* [Work to be completed]: Each line in the material below, starting at the one with "Recreate this scene" and ending at the one with "return (r.x * t, Y, r.z * t + EY)", is to be reproduced exactly; no picture is to be copied.

(Entries with scene source code)
══════════════════════════════
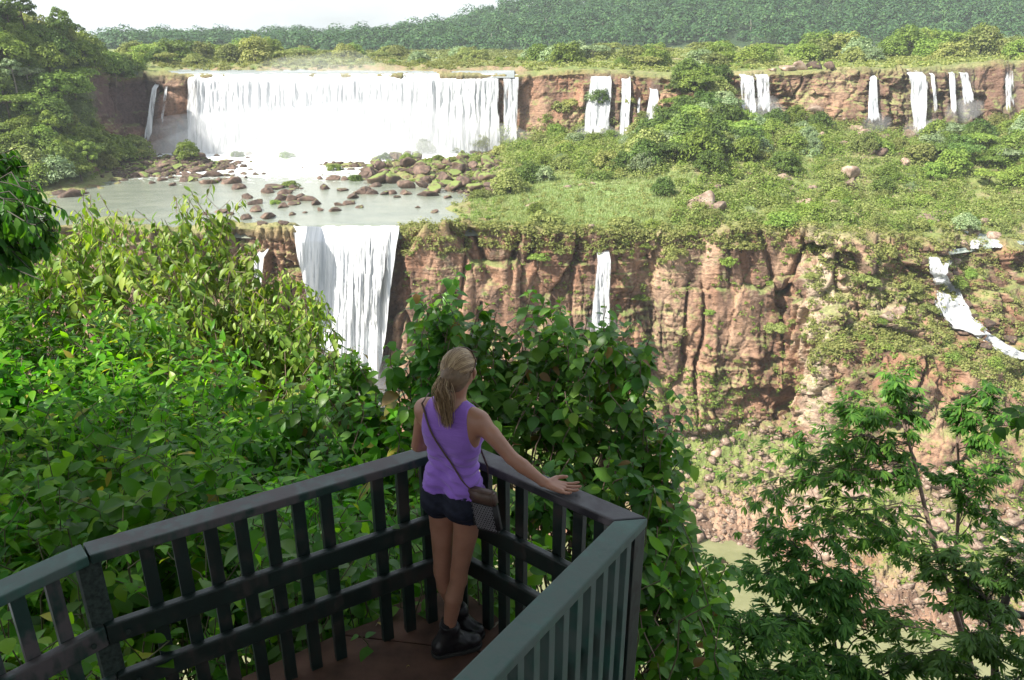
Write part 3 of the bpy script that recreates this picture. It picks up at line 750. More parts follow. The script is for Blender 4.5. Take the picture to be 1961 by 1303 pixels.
right_rocks = [(1655, 262, 4.6, .4), (1622, 282, 3.8, .3), (1640, 252, 3.4, .3), (1700, 268, 3.4, .3), (1668, 296, 3.0, .2), (1710, 286, 3.6, .2), (1688, 298, 3.2, .2), (1745, 270, 5.0, .2), (1788, 245, 5.0, .4), (1775, 262, 3.6, .3),
 (1620, 340, 4.6, .3), (1600, 342, 2.6, .2), (1632, 358, 3.0, .2), (1735, 318, 3.2, .3), (1560, 215, 4.4, .3), (1540, 228, 3.6, .3), (1575, 265, 3.6, .3), (1590, 250, 2.4, .2), (1348, 402, 5.6, .2), (1372, 408, 3.4, .2), (1325, 405, 2.6, .2), (1505, 350, 3.2, .3), (1480, 362, 2.8, .3), (1440, 372, 2.6, .3), (1515, 372, 2.2, .3), (1545, 392, 2.2, .3), (1600, 400, 3.0, .3), (1580, 410, 2.4, .3),
 (1780, 430, 4.0, .3), (1805, 418, 3.0, .3), (1885, 432, 2.2, .2), (1870, 452, 1.6, .2), (1845, 470, 1.6, .2), (1905, 455, 2.0, .3), (1640, 420, 2.2, .3), (1700, 612, 2.6, .3), (1755, 612, 3.2, .3), (1722, 600, 2.2, .3), (1790, 620, 1.6, .3),
 (1595, 715, 2.2, .2), (1568, 700, 1.8, .2), (1830, 507, 1.9, .2), (1700, 240, 2.4, .3), (1760, 302, 3.4, .2), (1730, 300, 2.2, .2), (1795, 300, 2.0, .2), (1508, 136, 4.2, .35), (1535, 134, 4.8, .35), (1562, 132, 4.4, .35), (1590, 130, 3.4, .35), (1480, 138, 2.6, .3)]
for px, py, r, k in right_rocks:
    auto(boulder(px, py, r * .8, m_redrock if py > 300 or rd.random() < .6 else m_rock, None, 'boulders below the right falls', sink=k), 'boulder among the bushes', 'pale reddish', r)
for px, py, r in [(1782, 552, 1.6), (1786, 585, 1.3), (1856, 592, 1.7), (1868, 612, 1.4), (1893, 628, 1.8), (1846, 556, 1.5), (1832, 528, 1.7), (1934, 655, 1.6), (1815, 620, 1.5), (1850, 642, 1.6), (1890, 668, 1.5), (1822, 505, 1.2), (1772, 508, 1.3)]:
    auto(boulder(px, py, r, m_rock, None, 'wet rocks beside the diagonal cascade', sink=.2), 'boulder', 'wet brown', r)
for i in range(46):        # large blocks of the scree that show one by one
    px = rd.uniform(1230, 1960); py = 860 + (px - 1250) * .1 + rd.random() * 175
    r = rd.choice([.8, 1.1, 1.5, 2.1, 2.8])
    auto(boulder(px, py, r, m_redrock, None, 'scree blocks by the lower river', zmin=WL, sink=.25), 'rock on the scree', 'pinkish brown', r)
# the rest of the scree: rubble nobody could count
S_ = Soup(); rn = np.random.RandomState(3)
small = [rockshape(990 + i, 1) for i in range(6)]
pxs = rn.uniform(1150, 2000, 5200); ss = rn.uniform(1.0, 2.25, 5200)
for px, s in zip(pxs, ss):
    p = land(px, s); v, f = small[rn.randint(6)]; r = .22 + rn.pareto(2.6) * .35
    r = min(r, 1.7); a = rn.uniform(0, 6.28); ca, sa = math.cos(a), math.sin(a)
    vr = v @ np.array([[ca, sa, 0], [-sa, ca, 0], [0, 0, 1]]) * r * rn.uniform(.7, 1.2, 3)
    S_.add(vr + p + [0, 0, r * .2], t=f)
S2 = Soup(); pxs = np.concatenate([rn.uniform(220, 960, 3200), rn.normal(360, 60, 900), rn.normal(560, 35, 300)])
for px in pxs:
    s = rn.uniform(6.5, 7.6) if px < 500 else rn.uniform(5.95, 7.9)
    p = land(px, s)
    if p[2] < WM - .6: continue
    v, f = small[rn.randint(6)]; r = rn.uniform(.35, 1.9) * (1 if rn.rand() < .3 else .6)
    S2.add(v * r + p, t=f)
tag(S2.make('rubble', m_rock), kind='stuff')
for k in range(700):
    px = rn.uniform(1000, 1960); s = rn.uniform(5.0, 8.2); p = land(px, s); v, f = small[rn.randint(6)]; r = rn.uniform(.3, 1.3)
    if fbm(p[None] * .05, 2, 4)[0] > .05: S_.add(v * r + p, t=f)
tag(S_.make('rubble', m_redrock), kind='stuff')
# ------------------------------------------------------------ trees and bushes of the far side
def tube(S, pts, rad, k=6):
    pts = np.asarray(pts, float); n = len(pts); rad = np.broadcast_to(np.asarray(rad, float), (n,))
    t = np.gradient(pts, axis=0); t /= np.linalg.norm(t, axis=1, keepdims=True) + 1e-9
    ref = np.array([0, 0, 1.0]) if abs(t[:, 2]).mean() < .8 else np.array([1.0, 0, 0])
    a = np.cross(t, ref); a /= np.linalg.norm(a, axis=1, keepdims=True) + 1e-9; b = np.cross(t, a)
    an = np.arange(k) * 2 * np.pi / k
    ring = pts[:, None] + rad[:, None, None] * (np.cos(an)[None, :, None] * a[:, None] + np.sin(an)[None, :, None] * b[:, None])
    v = ring.reshape(-1, 3); i, j = np.meshgrid(np.arange(n - 1), np.arange(k), indexing='ij')
    i = i.ravel(); j = j.ravel(); j2 = (j + 1) % k
    S.add(v, q=np.stack([i * k + j, i * k + j2, (i + 1) * k + j2, (i + 1) * k + j], 1))
def curve(p0, p1, bow, n=8, rs=None):
    p0 = np.asarray(p0, float); p1 = np.asarray(p1, float); bow = np.asarray(bow, float)
    t = np.linspace(0, 1, n)[:, None]
    c = (1 - t) * p0 + t * p1 + 4 * t * (1 - t) * bow
    if rs is not None:
        j = rs.normal(0, 1, c.shape) * np.linalg.norm(p1 - p0) * .02; j[0] = 0; j[-1] = 0; c = c + j
    return c
def clumps(rs, centers, radii, per, leaf, up=.35, flat_=.75, shell=.82, jit=.42):
    """small leaf faces spread over lumpy shells; returns verts, quads"""
    cen = np.repeat(centers, per, axis=0); rr = np.repeat(radii, per)
    d = rs.normal(0, 1, (len(cen), 3)); d /= np.linalg.norm(d, axis=1, keepdims=True)
    d[:, 2] = np.where(d[:, 2] < -.25, -d[:, 2], d[:, 2])
    rad = rr * (shell + (1.12 - shell) * rs.random(len(cen)))
    # small-scale lumps
    q = cen + d * rr[:, None]
    rad = rad * (1 + .22 * fbm(q * (1.6 / max(.6, radii.mean())), 2, rs.randint(999)))
    c = cen + d * rad[:, None] * np.array([1, 1, flat_])
    nrm = d + rs.normal(0, jit, d.shape) + np.array([0, 0, up]); nrm /= np.linalg.norm(nrm, axis=1, keepdims=True)
    t = np.cross(nrm, rs.normal(0, 1, d.shape)); t /= np.linalg.norm(t, axis=1, keepdims=True); b = np.cross(nrm, t)
    s = leaf * (.6 + .8 * rs.random(len(cen)))[:, None]
    v = np.stack([c - t * s, c - b * s * .55, c + t * s, c + b * s * .55 + nrm * s * .15], 1)
    n = len(c); i = np.arange(n) * 4
    return v.reshape(-1, 3), np.stack([i, i + 1, i + 2, i + 3], 1)
def crown_model(kind, seed):
    """unit-ish tree: crown radius 1, returns crown arrays, wood Soup, height info"""
    rs = np.random.RandomState(seed); W_ = Soup()
    n = {'round': 22, 'umbrella': 15, 'tall': 14, 'shrub': 14, 'wispy': 12}[kind]
    top = {'round': 1.35, 'umbrella': 1.25, 'tall': 2.1, 'shrub': .8, 'wispy': 1.1}[kind]
    low = {'round': .2, 'umbrella': .8, 'tall': .9, 'shrub': .1, 'wispy': .15}[kind]
    wd = {'round': .68, 'umbrella': .72, 'tall': .5, 'shrub': .72, 'wispy': .6}[kind]
    cen = []
    for i in range(n):
        h = (i + .5) / n; a = i * 2.4 + rs.uniform(-.5, .5)
        r = wd * math.sqrt(max(0.02, 1 - h ** 2.2)) * rs.uniform(.75, 1.1)
        cen.append((math.cos(a) * r, math.sin(a) * r, low + (top - low - .3) * h + rs.uniform(-.08, .08)))
    th = low; hh = top - low
    cen = np.array(cen); rad = rs.uniform(.20, .40, n) * (1.0 if kind != 'tall' else .8)
    per = {'round': 150, 'umbrella': 170, 'tall': 160, 'shrub': 150, 'wispy': 110}[kind]
    leaf = {'round': .06, 'umbrella': .05, 'tall': .055, 'shrub': .065, 'wispy': .05}[kind]
    v, q = clumps(rs, cen, rad, per, leaf, .45, .8 if kind != 'umbrella' else .45, .7 if kind != 'wispy' else .35)
    if kind == 'wispy':
        v = v
    trunk_top = np.array([0, 0, th + hh * .35])
    tube(W_, curve((0, 0, -.5), trunk_top, (rs.uniform(-.06, .06), rs.uniform(-.06, .06), 0), 6), np.linspace(.055, .03, 6), 6)
    for i in range(0, n, 2):
        tube(W_, curve(trunk_top * np.array([1, 1, rs.uniform(.7, .95)]), cen[i], (0, 0, -.04), 5), np.linspace(.024, .008, 5), 4)
    return v, q, W_
def dg(*c): return list(c)
m_bark = flat('pale_bark', (.26, .23, .19), .9, .35, 3, .2, .4)
m_barkd = flat('dark_bark', (.09, .07, .055), .9, .4, 3, .2, .4)
FM = {
 'bright': leafmat('bright_foliage', [(.035, .065, .012), (.11, .17, .028), (.20, .265, .055), (.33, .38, .12)], .5, .25, size=1.1, spec=.12),
 'deep': leafmat('deep_foliage', [(.018, .038, .010), (.055, .095, .020), (.11, .17, .038), (.20, .26, .075)], .5, .22, size=1.1, spec=.12),
 'olive': leafmat('olive_foliage', [(.05, .07, .02), (.135, .165, .045), (.23, .25, .08), (.36, .35, .15)], .6, .25, size=1.1, spec=.12),
 'silver': leafmat('silver_foliage', [(.06, .11, .04), (.13, .19, .08), (.24, .30, .15), (.40, .44, .28)], .5, .2, size=1.1, spec=.3),
}
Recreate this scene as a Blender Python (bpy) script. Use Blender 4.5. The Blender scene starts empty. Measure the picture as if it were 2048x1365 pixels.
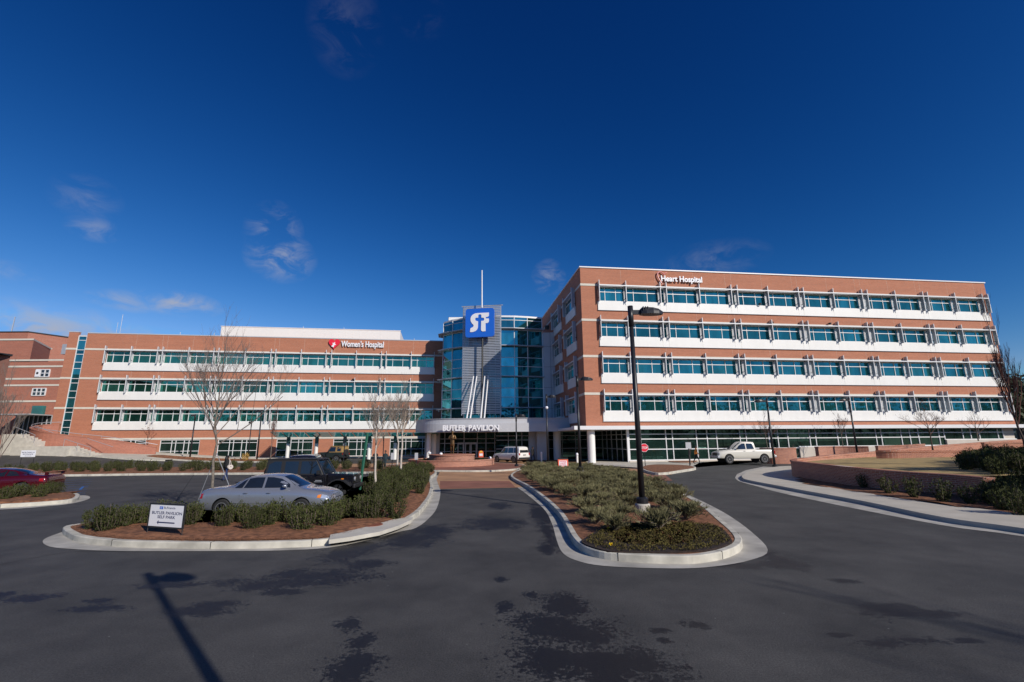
import bpy, bmesh, math, random
from mathutils import Vector, Matrix
R = math.radians
SC = bpy.context.scene
COL = SC.collection

# ------------------------------------------------------------------ camera
F, PIT, ROL, EY = 932.42, 0.2096878, 0.0072982, 2.6
cd = bpy.data.cameras.new('camera'); cam = bpy.data.objects.new('camera', cd); COL.objects.link(cam)
cd.sensor_width = 36.0; cd.lens = F / 2048 * 36.0; cd.clip_start = 0.1; cd.clip_end = 6000
cam.location = (0, 0, EY)
cam.matrix_world = Matrix.Translation((0, 0, EY)) @ Matrix.Rotation(R(90) + PIT, 4, 'X') @ Matrix.Rotation(-ROL, 4, 'Z')
SC.camera = cam

# ------------------------------------------------------------------ light
AZ, EL = R(43), R(29)          # sun behind the camera, to its right
SUNV = Vector((math.sin(AZ) * math.cos(EL), -math.cos(AZ) * math.cos(EL), math.sin(EL)))
sd = bpy.data.lights.new('sun', 'SUN'); sd.energy = 4.9; sd.angle = R(0.5); sd.color = (1.0, 0.93, 0.83)
sun = bpy.data.objects.new('sun', sd); COL.objects.link(sun)
sun.rotation_euler = SUNV.to_track_quat('Z', 'Y').to_euler()
SC.view_settings.view_transform = 'Standard'; SC.view_settings.look = 'None'
SC.view_settings.exposure = -0.18; SC.view_settings.gamma = 1.0


def ray(px, py):
    x = px - 1024; y = py - 682.5
    c, s = math.cos(ROL), math.sin(ROL); x, y = c * x - s * y, s * x + c * y
    c, s = math.cos(PIT), math.sin(PIT); v = (x / F, 1.0, -y / F)
    return Vector((v[0], c * v[1] - s * v[2], s * v[1] + c * v[2]))


def G(px, py, z=0.0):           # survey helper: where a sight line meets the ground
    r = ray(px, py); t = (z - EY) / r.z
    return (r.x * t, r.y * t)


def V(px, py, Y):               # survey helper: the point of a sight line at depth Y
    r = ray(px, py); t = Y / r.y
    return (r.x * t, Y, r.z * t + EY)


W = bpy.data.worlds.new('World'); SC.world = W; W.use_nodes = True
nt = W.node_tree; nt.nodes.clear(); N = nt.nodes.new; LK = nt.links.new
wo = N('ShaderNodeOutputWorld'); bg = N('ShaderNodeBackground'); bg.inputs['Strength'].default_value = 0.085
sky = N('ShaderNodeTexSky'); sky.sky_type = 'NISHITA'; sky.sun_disc = False
sky.sun_elevation = EL; sky.sun_rotation = math.atan2(SUNV.x, SUNV.y)
sky.altitude = 600; sky.air_density = 1.0; sky.dust_density = 0.25; sky.ozone_density = 5.5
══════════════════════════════
* [The reply]:
Recreate this scene as a Blender Python (bpy) script. Use Blender 4.5. The Blender scene starts empty. Measure the picture as if it were 2048x1365 pixels.
import bpy, bmesh, math, random
from mathutils import Vector, Matrix
R = math.radians
SC = bpy.context.scene
COL = SC.collection

# ------------------------------------------------------------------ camera
F, PIT, ROL, EY = 932.42, 0.2096878, 0.0072982, 2.6
cd = bpy.data.cameras.new('camera'); cam = bpy.data.objects.new('camera', cd); COL.objects.link(cam)
cd.sensor_width = 36.0; cd.lens = F / 2048 * 36.0; cd.clip_start = 0.1; cd.clip_end = 6000
cam.location = (0, 0, EY)
cam.matrix_world = Matrix.Translation((0, 0, EY)) @ Matrix.Rotation(R(90) + PIT, 4, 'X') @ Matrix.Rotation(-ROL, 4, 'Z')
SC.camera = cam

# ------------------------------------------------------------------ light
AZ, EL = R(43), R(29)          # sun behind the camera, to its right
SUNV = Vector((math.sin(AZ) * math.cos(EL), -math.cos(AZ) * math.cos(EL), math.sin(EL)))
sd = bpy.data.lights.new('sun', 'SUN'); sd.energy = 4.9; sd.angle = R(0.5); sd.color = (1.0, 0.93, 0.83)
sun = bpy.data.objects.new('sun', sd); COL.objects.link(sun)
sun.rotation_euler = SUNV.to_track_quat('Z', 'Y').to_euler()
SC.view_settings.view_transform = 'Standard'; SC.view_settings.look = 'None'
SC.view_settings.exposure = -0.18; SC.view_settings.gamma = 1.0


def ray(px, py):
    x = px - 1024; y = py - 682.5
    c, s = math.cos(ROL), math.sin(ROL); x, y = c * x - s * y, s * x + c * y
    c, s = math.cos(PIT), math.sin(PIT); v = (x / F, 1.0, -y / F)
    return Vector((v[0], c * v[1] - s * v[2], s * v[1] + c * v[2]))


def G(px, py, z=0.0):           # survey helper: where a sight line meets the ground
    r = ray(px, py); t = (z - EY) / r.z
    return (r.x * t, r.y * t)


def V(px, py, Y):               # survey helper: the point of a sight line at depth Y
    r = ray(px, py); t = Y / r.y
    return (r.x * t, Y, r.z * t + EY)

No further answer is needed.